Justice Fried of the Supreme Court of the State of New York for the County of New York rejected this chain of reasoning for three different reasons. First, the commission language itself was limited to the 2005 book, not to anything covered under the option clause. Justice Fried emphasized that for a commission to be earned by an agent (the legal variety of agent, not only "literary agent"), the agent must actually procure a benefit for the principal (in this instance, the author)... and since Lampack had nothing to do with procuring a benefit for Grimes, in the form of a license for the later book, the agent had no right to compensation for what it did not procure.4 Second, the contract between Penguin and Grimes did not create an interest for Lampack in the underlying property — the classic "coupled with an interest" language that, as Justice Fried also points out, is probably not sufficient to create such an interest in the first place.5 Third, Justice Fried rightly rejected the fiduciary-duty theories on the ground that whatever duties a principal owes to the agent, they are not fiduciary — they are merely matters of contract, which his earlier analysis showed did not apply here.

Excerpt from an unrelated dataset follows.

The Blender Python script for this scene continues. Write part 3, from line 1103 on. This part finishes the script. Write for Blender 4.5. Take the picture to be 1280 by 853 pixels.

This decision means both less and more than it seems. It means less because it is a single decision by a single trial-court judge in New York County, and is not binding on any other party (or any other judge). It is certainly subject to appeal! Further, the particular language used for the option clause appears to have been specifically negotiated with Penguin — it is not the same as more-recent Penguin contracts I've seen, even allowing for the redactions — and would be irrelevant to other publishers' agreements. It means more than it seems, though, because it points out the Missing Document.

Nowhere in the exhibits available on line, nor referenced in Justice Fried's opinion, nor referenced in the motions and briefs on line, is there an agreement between Grimes and Lampack that covers this subject.

Nowhere.

And that is precisely where one would expect these matters to be spelled out. This reflects poorly upon the business and legal sophistication of both the author and her then-literary agent. There is no excuse for not spelling out, in a private agreement between the author and the agent that never need cross the publisher's desk (and thereby tend to reveal the author's private business affairs to the publisher), whether option books fall within commission rights; what the basis for commissions is on later-renegotiated contracts, as were also at issue in this case; how disputes will be resolved; etc., etc., etc. Lampack could, and indeed should, have prevented this entire case from arising by having an author-agent agreement that covered these easily forseeable circumstances. Instead, this Missing Document determined the result of everything else, because if there is one thing that a publisher's boilerplate license agreement is not going to do, it is enforceably obligate the publisher to compensate the literary agent for later transactions in which the literary agent has no involvement. (Hell, publishers try not to compensate anyone.)

So, in the end, this is the Case of the Missing Document... and yet another example of why literary agents need to be licensed and regulated: Under any competent licensing and regulation system, the Missing Document would not be missing.


  1. Peter Lampack Associates, Inc. v. Martha Grimes et al., No. 603525/09 (Sup. Ct. N.Y. Cty.). You will need to accept a cookie and respond to a Captcha to actually see the docket; that link will take you to the case docket.
  2. No, that language is not accidental. Under the Copyright Act of 1976, every publishing transaction that is not for a work made for hire or explicit transfer of the entire copyright interest from the author to the publisher is, by definition, a license... even though the Act never uses the term "license." I am sick of hearing purportedly knowledgeable people misusing the term "sale" as shorthand for these transactions. I understand why publishers continue to do so — it's in their best interest to mislead the author into thinking that she has "sold" something, with the implication of irrevocability and straitjacket of the common law of contracts. I also understand why the literary agent and author communities continue to do so — they have never truly inquired into the nature of what they're doing, plus they're really not sophisticated enough to recognize that the law of licensing is more favorable to the licensor than the law of sales is to the seller.

    In any event, get used to seeing "license" in the rest of this entry.

  3. This was handled in a separate motion; Justice Fried dismissed the claims against the various Penguin entities in an oral ruling on 01 November 2010 (Doc. 46), presumably relying on the same reasoning as in the last part of his decision concerning the author.
  4. One might argue that the option clause was a detriment to the principal (author), not a benefit, because it prevented Grimes from freely auctioning her "next book-length work of fiction" on an open market to the highest (or at least most satisfactory) bidder. OTOH, I also believe that option clauses are generally a bad idea for everyone involved for much more fundamental reasons.
  5. Interestingly, nobody reached the question of whether such language might violate the Copyright Act for a not-yet written work in any event. A book-length work of fiction is not one of the proper subjects of a work-for-hire agreement (see 17 U.S.C. § 101), and one cannot transfer a copyright interest in any work not yet fixed by any means except through the work for hire provision (see 17 U.S.C. § 201(b)). At most, one can transfer an interest in the income stream arising from such a to-be-created work... which leads us back to the first point made by Justice Fried.